What's Out There Denver City Guide Launches this November
On Friday, November 21, 2014, please join TCLF’s Board of Directors and Stewardship Council, leading landscape architects from across the country, and local guests at a twilight, private reception at the Denver Botanic Gardens currently showcasing the region’s first outdoor exhibition by celebrated artist Dale Chihuly. A new guide to Denver’s diverse designed landscape legacy will be unveiled during the reception. The event will culminate with the presentation of the 2014 Stewardship Excellence Award to Don and Carolyn Etter for their decades of service promoting awareness and stewardship of Denver’s great park system.
As one of the special events associated with the American Society of Landscape Architect’s (ASLA) Annual Meeting in Denver, TCLF will unveil What’s Out There® Denver, a new guide to the Mile High City’s designed landscape legacy, at a reception at the Denver Botanic Gardens’ Marnie’s Pavilion on Friday, November 21, 2014, from 4:30 to 6:30pm (tickets are required). The guide, produced by TCLF in tandem with ASLA National and the Colorado Chapter, landscape architecture students at the College of Architecture and Planning at the University of Colorado Denver, and with support from Design Workshop, is a free, searchable online introduction to more than 50 sites in Denver. It is also the preface to What’s Out There® Weekend Denver in 2015, featuring more than two dozen free, expert-led tours. Denver’s broad and regionally distinct designed landscape legacy includes work by pioneers such as Olmsted Brothers, George Kessler, Lawrence Halprin, S. R. DeBoer, Koichi Kawana, Laurie Olin and Satoru Nishita, and ranges from picturesque parks and suburbs to Modernist plazas and pedestrian malls. The city guide has been optimized for iPhones and similar handheld devices and also includes What’s Nearby, a GPS-enabled function that locates all sites in the database within a 25-mile radius.
The event will be preceded by the daylong Rocky Mountain Mod excursion, which includes tours of regional Modernist Gems by Dan Kiley, Lawrence Halprin and Garrett Eckbo – among them the United States Air Force Academy in Colorado Springs, Babi Yar Park in Denver – a festive luncheon and more. Participation is limited for the daylong event and transportation will be provided.
The event will conclude with the presentation of TCLF’s 2014 Stewardship Excellence Award to Don and Carolyn Etter, whose many years of civic efforts, publications, presentations, and project and photographic work include: joint service as Managers of Denver's Department of Parks and Recreation; preservation and development work while with Historic Denver; and authorship of a collection of publications over the past forty-two years, among other accomplishments.

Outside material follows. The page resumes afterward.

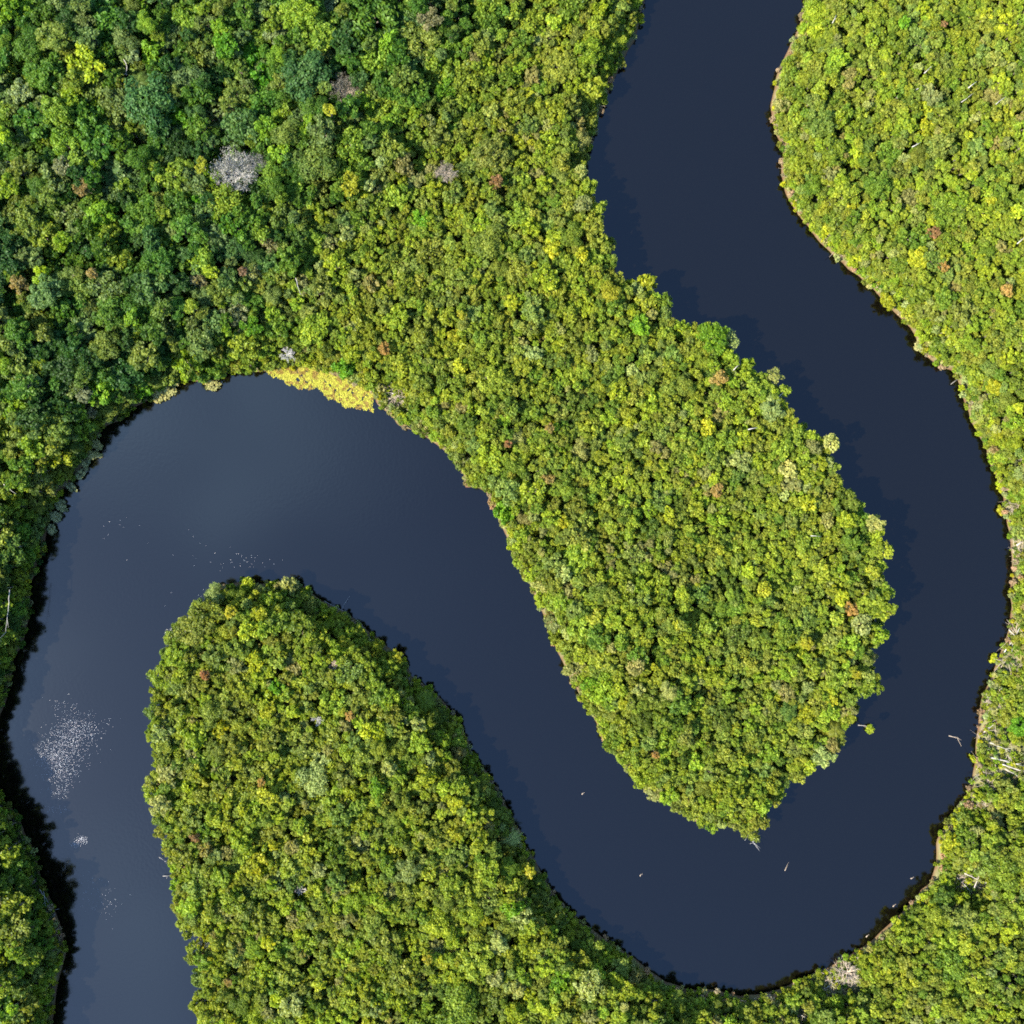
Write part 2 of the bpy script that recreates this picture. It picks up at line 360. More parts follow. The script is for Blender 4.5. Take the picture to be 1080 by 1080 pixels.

First awarded in 2001, the Stewardship Excellence Award is bestowed on a person, group or agency that shares TCLF's mission of "stewardship through education. Past recipients of the Stewardship Excellence Award include: individuals (Mayor Richard M. Daley, Dr. Charles E. Beveridge); not-for-profit organizations (Golden Gate National Parks Conservancy, The American Academy in Rome, Greenacre Foundation); historic properties (Indianapolis Museum of Art, Casa del Herrero Foundation); local groups (Friends of Gas Works Park, Louisville Olmsted Parks Conservancy); state municipalities (Kentucky Heritage Council); and federal agencies (The Presidio Trust, National Park Service). The aim of the award is to spotlight stewardship stories that will educate and inspire future generations of cultural landscape stewards. The sponsors for the Rocky Mountain Mod activities are Bartlett Tree Experts, Coldspring, Kelco Landscaping and Construction and Maglin Site Furniture.